In Philly Clergy Trial, Closing Arguments Offer Clashing Pictures

By Elizabeth Fiedler
The Newsworks
May 31, 2012

Monsignor William Lynn may not have had the power to remove priests, but he could have called the police, or quit, said the prosecutor in his closing remarks.

District Attorney Seth Williams sat in a Philadelphia courtroom today to observe the prosecution's closing arguments in the landmark clergy sexual abuse case.

Williams was surrounded by the media, as well as advocates for survivors of abuse, and the defendants' supporters.

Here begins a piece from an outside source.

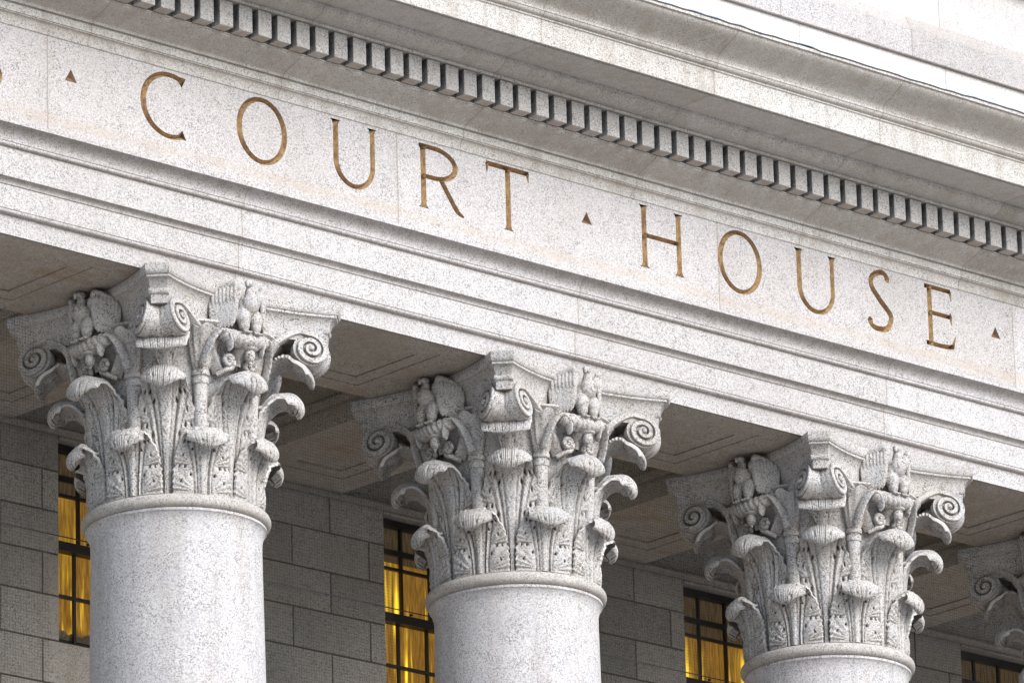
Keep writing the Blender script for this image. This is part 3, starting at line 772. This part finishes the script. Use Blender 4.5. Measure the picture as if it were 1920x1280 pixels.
def perch_mesh():
    m = MB(); n = 60; rings = []
    for i in range(n + 1):
        f = i / n; y = -.19 + .38 * f; q = abs(2 * f - 1)
        rad = (.050 * (1 - .30 * q ** 3)) * (1 if 0 < i < n else .3)
        c = np.array([.745 - .05 * q ** 2, y * 1.06, 1.080 + .030 * q ** 2])
        ring = []
        for k in range(20):
            th = 2 * PI * k / 20; rr = rad * (1 + .24 * abs(math.sin(th + f * 30)) - .12)
            ring.append(tuple(c + np.array([rr * math.cos(th), 0, rr * math.sin(th)])))
        rings.append(ring)
    m.rings(rings)
    # hanging bud, its cup and the bracket to the bell
    m.ellipsoid((.735, .03, .990), (.034, .036, .050), nu=18, nv=12); m.ellipsoid((.735, .03, .945), (.012, .012, .022), nu=10, nv=8)
    m.ellipsoid((.730, .03, 1.035), (.05, .062, .022), nu=18, nv=10)
    m.ellipsoid((.725, -.07, 1.045), (.03, .045, .02), nu=16, nv=8)
    m.tube([(.62, .0, 1.0), (.70, .0, 1.05), (.73, 0, 1.08)], [.05, .045, .03], 10)
    return m.mesh('garland_perch', M_SMOOTHCARVE, 50)
ME_PERCH = perch_mesh()

def eagle_mesh(turn=-1):
    m = MB(); E = m.ellipsoid
    ry = lambda d: Matrix.Rotation(R(d), 3, 'Y')
    rx = lambda d: Matrix.Rotation(R(d), 3, 'X')
    rzm = lambda d: Matrix.Rotation(R(d), 3, 'Z')
    E((.010, 0, .165), (.066, .078, .105), ry(8)); E((.050, 0, .200), (.056, .058, .080), ry(18))
    E((.048, 0, .272), (.032, .031, .062), ry(5)); E((.056, turn * .008, .338), (.040, .026, .029), rzm(turn * 45))
    E((.082, turn * .038, .334), (.032, .013, .016), rzm(turn * 45)); E((.101, turn * .056, .318), (.012, .011, .021), rzm(turn * 45))
    E((.060, turn * .018, .350), (.022, .024, .008), rzm(turn * 40))                         # brow
    for sg in (-1, 1):
        E((.034, sg * .044, .110), (.050, .046, .075), ry(-12)); E((.044, sg * .042, .055), (.036, .034, .050)); E((.045, sg * .037, .02), (.017, .015, .035))
        for k in (-1, 0, 1): E((.062, sg * .037 + k * .017, .004), (.026, .0085, .011), rzm(k * 20))
        E((.022, sg * .078, .262), (.042, .036, .055)); E((.036, sg * .100, .318), (.026, .022, .034), rx(-sg * 14))
        m.tube([(.045 - .125 * f, sg * (.094 + .090 * f), .338 - .075 * f ** 1.3) for f in (0, .15, .3, .5, .7, .85, 1)], [.020, .022, .021, .019, .017, .014, .008], 10)
        for k in range(13):                                                                        # half-opened wing: feathers in a fan that runs back and outwards
            f = k / 12; zt = .318 - .070 * f ** 1.3; zb = .045 - .035 * f - .012 * (k % 2); L = (zt - zb) / 2
            E((.040 - .125 * f, sg * (.098 + .088 * f), zb + L), (.0150, .0175, L), rx(sg * (5 - 9 * f)) @ ry(5 - 6 * f), 12, 14)
        for k in range(7):                                                                         # covert feathers
            f = k / 6; E((.048 - .115 * f, sg * (.104 + .082 * f), .262 - .035 * f), (.0125, .0165, .060), rx(sg * (4 - 7 * f)), 12, 10)
    for k in (-1, 0, 1): E((-.035, k * .022, .04), (.018, .018, .085), rx(k * 8))
    E((-.06, 0, .16), (.05, .10, .13))                                                             # rough block behind, joined to the abacus
    me = m.mesh('eagle_raw', M_CARVE)
    ob = bpy.data.objects.new('eagle_raw', me); COL.objects.link(ob)
    rm = ob.modifiers.new('r', 'REMESH'); rm.mode = 'VOXEL'; rm.voxel_size = 0.0042
    sm = ob.modifiers.new('s', 'SMOOTH'); sm.factor = .5; sm.iterations = 1
    bpy.context.view_layer.update(); dg = bpy.context.evaluated_depsgraph_get()
    out = bpy.data.meshes.new_from_object(ob.evaluated_get(dg)); bpy.data.objects.remove(ob)
    out.name = 'eagle'; out.materials.clear(); out.materials.append(M_CARVE)
    out.polygons.foreach_set('use_smooth', [True] * len(out.polygons))
    out.transform(Matrix.Translation((.715, 0, 1.118))); out.update()
    return out
ME_EAGLE = eagle_mesh(-1); ME_EAGLE_AHEAD = eagle_mesh(0)

def abacus_mesh():
    lay = [(1.203, .125), (1.204, .082), (1.225, .080), (1.262, .076), (1.300, .068), (1.330, .056), (1.350, .042), (1.360, .030), (1.364, .018), (1.380, .018), (1.383, .010), (1.392, .004), (1.405, .0), (1.450, .0), (1.4515, .004)]
    m = MB(); rings = []
    for z, ins in lay:
        d = 1.100 - ins * 1.05; hw = .078 - ins * .35; mid = .675 - ins * .9; ring = []
        for q in range(4):
            a0 = q * PI / 2                                             # face whose normal is along +X rotated by a0
            # chamfer corners of this face
            ex = (d - hw) / math.sqrt(2); ey = (d + hw) / math.sqrt(2)           # end of face curve (x', y') with the face normal along x'
            xe, ye = ey, ex
            for i in range(25):
                u = -1 + 2 * i / 24; y = u * ye; x = mid + (xe - mid) * (abs(u) ** 2.1)
                ring.append((x * math.cos(a0) - y * math.sin(a0), x * math.sin(a0) + y * math.cos(a0), z))
        rings.append(ring)
    m.rings(rings)
    return m.mesh('abacus', M_SMOOTHCARVE, 32)
ME_ABA = abacus_mesh()

def tongue_mesh():
    m = MB(); rings = []
    for r, z, w in [(1.030, 1.375, .056), (1.020, 1.362, .052), (1.010, 1.345, .048), (1.004, 1.325, .045), (1.002, 1.305, .044), (1.006, 1.290, .044)]:
        rings.append([(r, -w, z), (r, w, z), (.90, w * 1.05, z), (.90, -w * 1.05, z)])
    m.rings(rings)
    n = 22; rings = []                                                # rolled end with a small scroll at either side
    for y, k in [(-.066, .30), (-.066, .62), (-.064, .70), (-.064, .95), (-.058, 1.05), (-.040, .98), (0, .94), (.040, .98), (.058, 1.05), (.064, .95), (.064, .70), (.066, .62), (.066, .30)]:
        rings.append([(1.010 + .026 * k * math.cos(2 * PI * j / n), y, 1.283 + .026 * k * math.sin(2 * PI * j / n)) for j in range(n)])
    m.rings(rings)
    return m.mesh('corner_tongue', M_SMOOTHCARVE, 40)
ME_TONGUE = tongue_mesh()

bell = MB(); bell.lathe([(.40, .052), (.540, .053), (.538, .5), (.548, .78), (.575, .93), (.618, 1.05), (.668, 1.13), (.705, 1.165), (.720, 1.185), (.715, 1.20), (.69, 1.2025), (.4, 1.2025)], 96)
ME_BELL = bell.mesh('capital_bell', M_SMOOTHCARVE, 35)
shaft = MB()
shp = [(.655, FLOOR + .42), (.652, FLOOR + .50), (.648, FLOOR + 1.2), (.640, FLOOR + 3.0), (.618, FLOOR + 5.5), (.590, FLOOR + 7.6), (.572, -1.0), (.563, -.40), (.561, -.20), (.562, -.14), (.568, -.105), (.580, -.075), (.590, -.062), (.594, -.060), (.594, -.043), (.590, -.041), (.50, -.041)]
shaft.lathe(shp, 160)
ME_SHAFT = shaft.mesh('shaft', M_SHAFT, 40)
ringm = MB(); ringm.lathe([(.50, -.0405), (.588, -.0405)] + [(.582 + .040 * math.cos(R(a_)), .004 + .0455 * math.sin(R(a_))) for a_ in range(-75, 91, 11)] + [(.56, .0505), (.50, .0505)], 160)
ME_RING = ringm.mesh('neck_ring', M_RING, 40)
basem = MB(); basem.lathe([(.80, FLOOR + .18), (.85, FLOOR + .20), (.87, FLOOR + .25), (.85, FLOOR + .30), (.76, FLOOR + .31), (.74, FLOOR + .34), (.76, FLOOR + .37), (.74, FLOOR + .40), (.68, FLOOR + .418), (.5, FLOOR + .418)], 96)
basem.box(-.88, .88, -.88, .88, FLOOR, FLOOR + .18)
ME_BASE = basem.mesh('base', M_SHAFT, 35)

LAB = ['leftmost granite column, its eagle capital below the letters C and O',
       'second granite column from the left, its capital below the letter T and the middle triangle',
       'third granite column from the left, its capital below the last letters of the inscription',
       'shadowed column cut off by the right edge, only a scroll and leaves showing']
def column(x, label):
    root = tag(empty('stone_column', (x, 0, FLOOR)), label, 'column', 'columns carrying the entablature')
    def part(name, me, parent=root, rz=0.0, loc=None):
        return put(name, me, parent, ((0, 0, -FLOOR) if parent is root else (0, 0, 0)) if loc is None else loc, rz)
    part('base', ME_BASE); part('shaft', ME_SHAFT); part('neck_ring', ME_RING)
    cap = part('capital', ME_BELL)
    part('abacus', ME_ABA, cap)
    jr = random.Random(int(x * 10) + 5)
    def leaf(name, me, ang):
        o = part(name, me, cap, R(ang + jr.uniform(-1.1, 1.1)))
        o.scale = (1 + jr.uniform(-.012, .012), 1 + jr.uniform(-.04, .04), 1 + jr.uniform(-.012, .008))
    for k in range(8):
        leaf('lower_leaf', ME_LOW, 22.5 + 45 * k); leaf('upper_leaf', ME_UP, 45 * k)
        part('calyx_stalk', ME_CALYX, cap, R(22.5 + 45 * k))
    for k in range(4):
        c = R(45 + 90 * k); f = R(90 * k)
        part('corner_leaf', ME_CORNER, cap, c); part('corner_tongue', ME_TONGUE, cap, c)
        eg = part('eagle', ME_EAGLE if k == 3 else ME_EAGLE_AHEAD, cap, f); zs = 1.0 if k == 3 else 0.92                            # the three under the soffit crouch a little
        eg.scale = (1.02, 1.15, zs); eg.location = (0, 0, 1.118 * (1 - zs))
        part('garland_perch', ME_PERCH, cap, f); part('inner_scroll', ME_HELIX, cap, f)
        for sg in (-1, 1):
            o = part('calyx_leaf', ME_CURLET, cap, f); o.scale = (1, sg, 1)
            o = part('volute', ME_VOL, cap)
            # disc normal 60 degrees off the corner direction; mirrored for the other side
            cx, cy = .900 * math.cos(c) - sg * .100 * math.sin(c), .900 * math.sin(c) + sg * .100 * math.cos(c)
            o.location = (cx, cy, 1.130); o.rotation_euler = (sg * R(13), 0, c - sg * R(24)); o.scale = (1.2, sg * 1.15, 1.2)
    return root
for i in range(4): column(i * S, LAB[i])

# ------------------------------------------------------------------ bird netting
net = tag(empty('bird_netting', (3.0, .3, 0)), 'fine dark bird netting stretched between the columns, with a blue strip along the cornice edge', 'netting')
def npart(name, me, parent=None): o = put(name, me, net); o.location = (-3.0, -.3, 0); return o
def sheet(x0, x1, z0, z1, y, sp, w):
    m = MB()
    for x in np.arange(x0, x1, sp): m.add([(x - w, y, z0), (x + w, y, z0), (x + w, y, z1), (x - w, y, z1)], [(0, 1, 2, 3)])
    for z in np.arange(z0, z1, sp): m.add([(x0, y + .0008, z - w), (x1, y + .0008, z - w), (x1, y + .0008, z + w), (x0, y + .0008, z + w)], [(0, 1, 2, 3)])
    return m
for c in range(-1, 4):
    m = sheet(c * S + .62, c * S + 2.38, -2.2, 1.44, .56, .0225, .0006)
    npart('net_panel', m.mesh('net_panel', M_NET))
cb = MB(); cb.tube([(X0, .55, -.03), (X1, .55, -.03)], .004, 6)
npart('cable', cb.mesh('cable', M_CABLE))
es = sheet(X0, X1, 3.850, 3.895, -1.725, .024, .0022)
npart('edge_strip', es.mesh('edge_strip', M_NETBLUE))

# ------------------------------------------------------------------ light, sky, camera
SUN_EL, SUN_AZ = 32.0, 4.0                        # height above the horizon; degrees right of the facade normal
w = bpy.data.worlds.new('World'); scene.world = w; w.use_nodes = True
nt = w.node_tree; bg = nt.nodes['Background']
sky = nt.nodes.new('ShaderNodeTexSky'); sky.sky_type = 'NISHITA'; sky.sun_disc = False
d = Vector((math.sin(R(SUN_AZ)) * math.cos(R(SUN_EL)), -math.cos(R(SUN_AZ)) * math.cos(R(SUN_EL)), math.sin(R(SUN_EL))))   # towards the sun
sky.sun_elevation = R(SUN_EL); sky.sun_rotation = math.atan2(d.x, d.y)
sky.air_density = 1.0; sky.dust_density = 1.0; sky.ozone_density = 1.0
nt.links.new(sky.outputs[0], bg.inputs[0]); bg.inputs[1].default_value = 0.15
sl = bpy.data.lights.new('Sun', 'SUN'); sl.energy = 4.0; sl.angle = R(42); sl.color = (1.0, 0.958, 0.915)
so = bpy.data.objects.new('Sun', sl); COL.objects.link(so); so.rotation_euler = d.to_track_quat('Z', 'Y').to_euler(); so.location = (10, -30, 20)

P = [-2.66389975e+01, -3.21788214e+01, -1.23799853e+01, 7.44858816e-01, 3.14845223e-01, -2.76365541e-02, 1.24747469e+04]
yaw, pitch, roll, f = P[3:7]
fw = np.array([math.sin(yaw) * math.cos(pitch), math.cos(yaw) * math.cos(pitch), math.sin(pitch)])
r_ = np.array([math.cos(yaw), -math.sin(yaw), 0.0]); u_ = np.cross(r_, fw)
r2 = math.cos(roll) * r_ + math.sin(roll) * u_; u2 = -math.sin(roll) * r_ + math.cos(roll) * u_
cam = bpy.data.cameras.new('Camera'); co = bpy.data.objects.new('Camera', cam); COL.objects.link(co)
co.matrix_world = Matrix(((r2[0], u2[0], -fw[0], P[0]), (r2[1], u2[1], -fw[1], P[1]), (r2[2], u2[2], -fw[2], P[2]), (0, 0, 0, 1)))
cam.sensor_width = 36.0; cam.lens = f / 1920 * 36.0; cam.clip_start = 0.5; cam.clip_end = 6000
scene.camera = co
scene.view_settings.view_transform = 'Standard'; scene.view_settings.look = 'None'; scene.view_settings.exposure = 0
scene.render.resolution_x = 1024; scene.render.resolution_y = 682
scene.cycles.max_bounces = 6; scene.cycles.diffuse_bounces = 4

Monsignor William Lynn is accused of failing to prevent other priests from sexually abusing children.

Lynn is the first U.S. church official to be charged in a child sex abuse case for his administrative actions.

Lynn served as secretary for clergy, and his lawyer said Lynn tried to help victims even taking the time to meet with them, with accused priests, and to document it all in writing. The lawyer said Lynn didn't have the power to remove priests accused of abuse, but he did document the evil done by others.

In his closing, the prosecutor placed fault directly on Lynn's shoulders. He said Lynn didn't have power to remove priests, he could have called the police, or quit and he jabbed his finger in Lynn's direction to emphasize his point.

In addition to the closing arguments, jurors will have mountains of evidence from the lengthy trial to consider during deliberations.